━━ Supplied information ━━

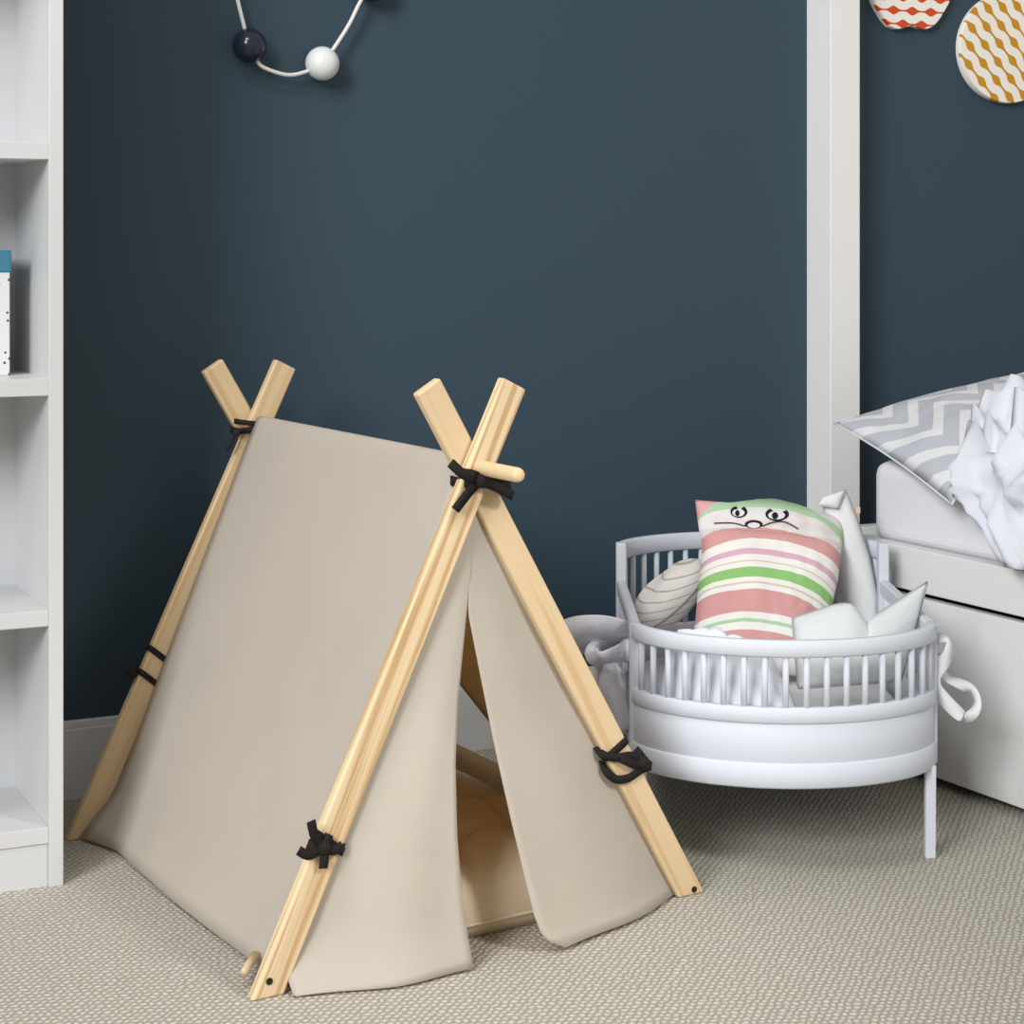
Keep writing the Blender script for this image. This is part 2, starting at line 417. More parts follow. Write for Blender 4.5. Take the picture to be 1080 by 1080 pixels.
# ------------------------------------------------------------------ the tent
FLx, FLd = -.329, 2.63; SX, SD = .613, .398; TX, TD = -.402, .703
def tent(s, t, z): return W(FLx+s*SX+t*TX, FLd+s*SD+t*TD, z)
LS = math.hypot(SX, SD); LT = math.hypot(TX, TD)
eS = (tent(1, 0, 0)-tent(0, 0, 0)).normalized(); eT = (tent(0, 1, 0)-tent(0, 0, 0)).normalized(); nF = eS.cross(UP).normalized()
if nF.dot(CAM-tent(.5, 0, .5)) < 0: nF = -nF
def fpt(px, py, d=0.0):                          # pixel onto the tent's front plane moved d towards the viewer
    return on_plane(px, py, tent(0, 0, 0)-eT*d, nF)
tn = thing('play_tent', tent(.5, .5, 0), 'small A-frame tent of cream canvas on crossed pine poles', 'tent')
PW, PTK = .0435, .018
def plank(name, sa, sb, ztop, t0, mat, label=None):
    """pole from (sa, z=0) to (sb, ztop) in the plane t0 (metres behind the front)"""
    bm = bmesh.new(); uvl = bm.loops.layers.uv.verify()
    a0, a1 = sa*LS, sb*LS; L = math.hypot(a1-a0, ztop); ea, ez = (a1-a0)/L, ztop/L
    O = tent(0, 0, 0)
    def P(a, z, y): return O + eS*a + UP*z + eT*(t0+y)
    qa, qz = ez, -ea                              # in-plane perpendicular
    prof = []
    for sg in (-1, 1):
        prof.append((a0+sg*PW/2/ez, 0.0))
    prof2 = [(a1+sg*PW/2*qa, ztop+sg*PW/2*qz) for sg in (-1, 1)]
    vs = {}
    for k, y in enumerate((-PTK/2, PTK/2)):
        for j, (a, z) in enumerate((prof[0], prof[1], prof2[1], prof2[0])): vs[k, j] = bm.verts.new(P(a, z, y))
    fs = [bm.faces.new([vs[0, j] for j in range(4)]), bm.faces.new([vs[1, j] for j in (3, 2, 1, 0)])]
    for j in range(4): fs.append(bm.faces.new((vs[0, j], vs[1, j], vs[1, (j+1) % 4], vs[0, (j+1) % 4])))
    bmesh.ops.bevel(bm, geom=list(bm.edges), offset=.0035, segments=3, affect='EDGES', profile=.5)
    eL = eS*ea + UP*ez; eQ = eS*qa + UP*qz; off = random.random()*5
    for f in bm.faces:
        for lp in f.loops:
            d = lp.vert.co - O
            lp[uvl].uv = (d.dot(eL), d.dot(eQ) + d.dot(eT)*.8 + off)
    return part(name, bm, mat, tn, False, label)
BACKT = LT
plank('pole', 0, .537, .803, 0, M['pine'], 'front left pine pole with bold grain')
plank('pole', 1, .356, .803, .0215, M['pine_plain'])
plank('pole', 0, .526, .789, BACKT, M['pine_plain'])
plank('pole', 1, .343, .79, BACKT+.0215, M['pine_plain'])
RS, RZ = .455, .686
bm = bmesh.new(); uvl = bm.loops.layers.uv.verify()
pts = [tent(RS, t, RZ) for t in (-.152, -.149, -.143, 0, .5, 1, 1.05)]
tube(bm, pts, [.006, .009, .0105, .0105, .0105, .0105, .0105], 18); part('ridge_rod', bm, M['pine_plain'], tn, True)
def holed(s, t, z): return tent(s, t, z)
# left side panel
def left_panel(u, v):                            # u: 0 back .. 1 front ; v: 0 ridge .. 1 floor
    t = lerp(.983, .014, u)
    zr = lerp(.683, .6985, u) - .006*math.sin(PI*u)
    z = lerp(zr, .006, v)
    s = lerp(RS, .042, v)
    flare = max(0, (t-.86)/.13)*max(0, (v-.90)/.10); s -= .05*flare
    s += .012*math.sin(PI*v)*math.sin(PI*u) + .004*noise.noise(Vector((u*3, v*3, 1)))
    s -= .012*max(0, (v-.93)/.07)*math.sin(u*PI)
    return tent(s, t, z)
def left_wrapped(u, v):                          # the first rows pass over the ridge rod
    RR = .0125; a1 = math.radians(152)
    c = Vector((RS*LS, RZ))
    t = lerp(.983, .014, u)
    if v < .16:
        a = lerp(math.radians(10), a1, v/.16)
        return tent((c.x + RR*math.cos(a))/LS, t, c.y + RR*math.sin(a))
    w = (v-.16)/.84; p = left_panel(u, w)
    q = tent((c.x + RR*math.cos(a1))/LS, t, c.y + RR*math.sin(a1)) - tent(RS, t, lerp(.683, .6985, u) - .006*math.sin(PI*u))
    return p + q*(1-w)
o = part('side_panel', grid(left_wrapped, 30, 44), M['canvas'], tn, True); solidify(o, .0016)
# hem with a thin rod showing beside the front left pole
bm = bmesh.new(); tube(bm, [tent(.035, .12, .02), tent(-.018, .05, .022)], .006, 12); part('hem_rod', bm, M['pine_plain'], tn, True)
# right side panel with its opening
def right_s(z): return lerp(.97, RS, max(0, min(1, z/.695)))
def zt(t): return min(.175 + 1.0*(t-.5), .40)
ZB = .108
ts = [.046 + .454*i/8 for i in range(9)] + [.5 + .42*i/14 for i in range(1, 15)] + [.95, .983]
bm = bmesh.new(); prev = None
def col(t):
    top = .695
    hi = zt(t) if .5 <= t <= .92 else .2
    zs = [top + (hi-top)*i/10 for i in range(11)]; lo = [ZB*(1-i/3)+.006*(i/3) for i in range(4)]
    return [bm.verts.new(tent(right_s(z)-.006*math.sin(PI*z/.7), t, z)) for z in zs], [bm.verts.new(tent(right_s(z), t, z)) for z in lo]
cols = [(t, *col(t)) for t in ts]
for (ta, Ha, La), (tb, Hb, Lb) in zip(cols, cols[1:]):
    for A, B in ((Ha, Hb), (La, Lb)):
        for i in range(len(A)-1): bm.faces.new((A[i], A[i+1], B[i+1], B[i]))
    if tb <= .5001 or ta >= .9199: bm.faces.new((Ha[-1], La[0], Lb[0], Hb[-1]))
o = part('side_panel', bm, M['canvas'], tn, True); solidify(o, .0016)
# unseen back panel, added to close the rear and darken the inside
def back_panel(u, v):
    z = lerp(.67, .006, v); a, b = lerp(RS-.004, .07, v), lerp(RS+.004, .94, v)
    return tent(lerp(a, b, u), .962 + .012*math.sin(PI*u), z)
o = part('back_panel', grid(back_panel, 16, 16), M['canvas'], tn, True); solidify(o, .0016)
# front flaps
FO = tent(0, 0, 0)
def fpos(s, z, d): return FO + eS*s*LS + UP*z - eT*d
def left_flap(u, v):                             # u 0 at the pole, 1 at the opening
    zo = lerp(.665, .004, v)
    k = max(0, min(1, (.075-zo)/.07)); k = k*k*(3-2*k)
    outer = fpos(.669*zo + .012, zo, -.0145).lerp(fpt(312, 1052.5, .03), k)
    inn = [(0, (500, 545)), (.12, (497, 600)), (.2, (492, 645)), (.4, (483, 742)), (.55, (481, 805)), (.72, (483, 880)), (.86, (489, 955)), (1, (500, 1022))]
    px = poly([(a, b[0]) for a, b in inn], v); py = poly([(a, b[1]) for a, b in inn], v)
    d = -.016 + .094*v**1.3
    inner = fpt(px, py, d)
    p = outer.lerp(inner, u)
    if v > .9: p.z = max(.004, p.z + (.006-p.z)*(v-.9)*3*(1-u)*u)
    bow = .016*math.sin(PI*u)*v + .004*math.sin(u*9+v*3)*v
    return p - eT*bow
o = part('door_flap', grid(left_flap, 22, 40), M['canvas'], tn, True); solidify(o, .0016)
def right_flap(u, v):                            # u 0 opening, 1 at the right pole
    inn = [(0, (500, 545)), (.12, (495, 600)), (.2, (494, 647)), (.35, (509, 722)), (.5, (524, 795)), (.66, (540, 865)), (.8, (555, 928)), (.9, (564, 965)), (.955, (571, 984)), (.985, (580, 994)), (1, (597, 999.5))]
    px = poly([(a, b[0]) for a, b in inn], v); py = poly([(a, b[1]) for a, b in inn], v)
    d = -.016 + .10*v**1.3
    inner = fpt(px, py, d)
    zo = lerp(.665, .004, v)
    outer = fpos(1-.802*zo + poly([(0, .006), (.28, .004), (.36, -.014), (.46, -.016), (.54, .012), (.7, .015)], zo), zo, -.036)
    p = inner.lerp(outer, u)
    if v > .93: p.z = max(.003, p.z)
    return p - eT*(.014*math.sin(PI*u)*v + .004*math.sin(u*8-v*3)*v)
o = part('door_flap', grid(right_flap, 22, 48), M['canvas'], tn, True); solidify(o, .0016)
# screws
for px, py, t0 in ((284, 1035, 0), (732, 938, -.0215)):
    p = fpt(px, py, t0 + PTK/2); bm = bmesh.new(); tube(bm, [p + eT*.003, p - eT*.0012], .0048, 14); part('screw', bm, M['dark'], tn)
# ties
def pole_frame(sa, sb, ztop):
    a = fpos(sb, ztop, 0)-fpos(sa, 0, 0); return a.normalized()
def loop(bm, c, ax, half_w, half_t, tilt=0.0, wid=.012, across=None):
    """closed band round a pole: c its centre, ax along the pole"""
    q = (across or eS); q = (q - ax*q.dot(ax)).normalized(); n = ax.cross(q).normalized()
    if n.dot(eT) < 0: n = -n
    pts = []
    for k in range(24):
        a = 2*PI*k/24; ca, sa_ = math.cos(a), math.sin(a)
        x = half_w*math.copysign(abs(ca)**.45, ca); y = half_t*math.copysign(abs(sa_)**.45, sa_)
        pts.append(c + q*x + n*y + ax*(tilt*x))
    tape(bm, pts, ax, wid, .0022, True)
HWp, HTp = PW/2+.0022, PTK/2+.0022
axL = pole_frame(0, .537, .803); axR = pole_frame(1, .356, .803)
def bow_tails(bm, lists, d, wid=.013):
    for L in lists:
        pts = smooth_path([fpt(x, y, d + dd) for x, y, dd in L], 5)
        w = []
        for i in range(len(pts)):
            a, b = pts[max(i-1, 0)], pts[min(i+1, len(pts)-1)]
            w.append((b-a).cross(nF))
        tape(bm, pts, w, wid, .0018)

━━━

• **Job**
Show all lines from the data above in which the word "part" appears.

• **Problem solution**
Keep writing the Blender script for this image. This is part 2, starting at line 417. More parts follow. Write for Blender 4.5. Take the picture to be 1080 by 1080 pixels.
    return part(name, bm, mat, tn, False, label)
tube(bm, pts, [.006, .009, .0105, .0105, .0105, .0105, .0105], 18); part('ridge_rod', bm, M['pine_plain'], tn, True)
o = part('side_panel', grid(left_wrapped, 30, 44), M['canvas'], tn, True); solidify(o, .0016)
bm = bmesh.new(); tube(bm, [tent(.035, .12, .02), tent(-.018, .05, .022)], .006, 12); part('hem_rod', bm, M['pine_plain'], tn, True)
o = part('side_panel', bm, M['canvas'], tn, True); solidify(o, .0016)
o = part('back_panel', grid(back_panel, 16, 16), M['canvas'], tn, True); solidify(o, .0016)
o = part('door_flap', grid(left_flap, 22, 40), M['canvas'], tn, True); solidify(o, .0016)
o = part('door_flap', grid(right_flap, 22, 48), M['canvas'], tn, True); solidify(o, .0016)
    p = fpt(px, py, t0 + PTK/2); bm = bmesh.new(); tube(bm, [p + eT*.003, p - eT*.0012], .0048, 14); part('screw', bm, M['dark'], tn)